WORK INSTRUCTIONS - Copy the data word for word, keeping every line.

— begin SUPPLIED DATA —

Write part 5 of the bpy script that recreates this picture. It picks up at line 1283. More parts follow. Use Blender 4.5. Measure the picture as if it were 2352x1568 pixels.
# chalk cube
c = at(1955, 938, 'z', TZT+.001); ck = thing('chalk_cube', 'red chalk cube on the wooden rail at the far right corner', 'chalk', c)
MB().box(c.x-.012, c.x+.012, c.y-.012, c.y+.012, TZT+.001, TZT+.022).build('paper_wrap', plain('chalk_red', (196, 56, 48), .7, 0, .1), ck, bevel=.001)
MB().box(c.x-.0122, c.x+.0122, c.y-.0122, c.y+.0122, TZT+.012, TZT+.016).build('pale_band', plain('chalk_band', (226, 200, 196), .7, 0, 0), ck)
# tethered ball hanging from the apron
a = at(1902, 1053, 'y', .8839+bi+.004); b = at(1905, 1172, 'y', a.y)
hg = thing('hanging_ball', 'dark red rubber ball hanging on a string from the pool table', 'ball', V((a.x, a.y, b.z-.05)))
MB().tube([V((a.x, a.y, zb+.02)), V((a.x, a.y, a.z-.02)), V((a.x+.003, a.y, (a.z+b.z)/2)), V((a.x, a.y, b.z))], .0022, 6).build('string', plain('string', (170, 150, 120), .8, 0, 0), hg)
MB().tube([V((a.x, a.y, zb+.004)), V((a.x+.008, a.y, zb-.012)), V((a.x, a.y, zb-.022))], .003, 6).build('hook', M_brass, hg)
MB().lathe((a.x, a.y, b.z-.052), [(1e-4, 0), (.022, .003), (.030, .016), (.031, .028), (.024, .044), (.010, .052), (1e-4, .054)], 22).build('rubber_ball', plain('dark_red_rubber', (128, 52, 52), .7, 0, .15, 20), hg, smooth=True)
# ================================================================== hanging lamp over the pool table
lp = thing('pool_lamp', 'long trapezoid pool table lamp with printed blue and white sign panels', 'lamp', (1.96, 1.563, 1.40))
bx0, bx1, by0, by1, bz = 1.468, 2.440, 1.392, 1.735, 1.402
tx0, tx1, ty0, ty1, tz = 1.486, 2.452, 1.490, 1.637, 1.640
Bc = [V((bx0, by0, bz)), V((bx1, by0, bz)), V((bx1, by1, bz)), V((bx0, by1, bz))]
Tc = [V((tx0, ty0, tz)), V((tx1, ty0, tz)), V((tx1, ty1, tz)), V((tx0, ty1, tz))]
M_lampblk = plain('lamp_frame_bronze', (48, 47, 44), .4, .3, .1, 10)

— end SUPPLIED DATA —

TASK SOLUTION -
Write part 5 of the bpy script that recreates this picture. It picks up at line 1283. More parts follow. Use Blender 4.5. Measure the picture as if it were 2352x1568 pixels.
# chalk cube
c = at(1955, 938, 'z', TZT+.001); ck = thing('chalk_cube', 'red chalk cube on the wooden rail at the far right corner', 'chalk', c)
MB().box(c.x-.012, c.x+.012, c.y-.012, c.y+.012, TZT+.001, TZT+.022).build('paper_wrap', plain('chalk_red', (196, 56, 48), .7, 0, .1), ck, bevel=.001)
MB().box(c.x-.0122, c.x+.0122, c.y-.0122, c.y+.0122, TZT+.012, TZT+.016).build('pale_band', plain('chalk_band', (226, 200, 196), .7, 0, 0), ck)
# tethered ball hanging from the apron
a = at(1902, 1053, 'y', .8839+bi+.004); b = at(1905, 1172, 'y', a.y)
hg = thing('hanging_ball', 'dark red rubber ball hanging on a string from the pool table', 'ball', V((a.x, a.y, b.z-.05)))
MB().tube([V((a.x, a.y, zb+.02)), V((a.x, a.y, a.z-.02)), V((a.x+.003, a.y, (a.z+b.z)/2)), V((a.x, a.y, b.z))], .0022, 6).build('string', plain('string', (170, 150, 120), .8, 0, 0), hg)
MB().tube([V((a.x, a.y, zb+.004)), V((a.x+.008, a.y, zb-.012)), V((a.x, a.y, zb-.022))], .003, 6).build('hook', M_brass, hg)
MB().lathe((a.x, a.y, b.z-.052), [(1e-4, 0), (.022, .003), (.030, .016), (.031, .028), (.024, .044), (.010, .052), (1e-4, .054)], 22).build('rubber_ball', plain('dark_red_rubber', (128, 52, 52), .7, 0, .15, 20), hg, smooth=True)
# ================================================================== hanging lamp over the pool table
lp = thing('pool_lamp', 'long trapezoid pool table lamp with printed blue and white sign panels', 'lamp', (1.96, 1.563, 1.40))
bx0, bx1, by0, by1, bz = 1.468, 2.440, 1.392, 1.735, 1.402
tx0, tx1, ty0, ty1, tz = 1.486, 2.452, 1.490, 1.637, 1.640
Bc = [V((bx0, by0, bz)), V((bx1, by0, bz)), V((bx1, by1, bz)), V((bx0, by1, bz))]
Tc = [V((tx0, ty0, tz)), V((tx1, ty0, tz)), V((tx1, ty1, tz)), V((tx0, ty1, tz))]
M_lampblk = plain('lamp_frame_bronze', (48, 47, 44), .4, .3, .1, 10)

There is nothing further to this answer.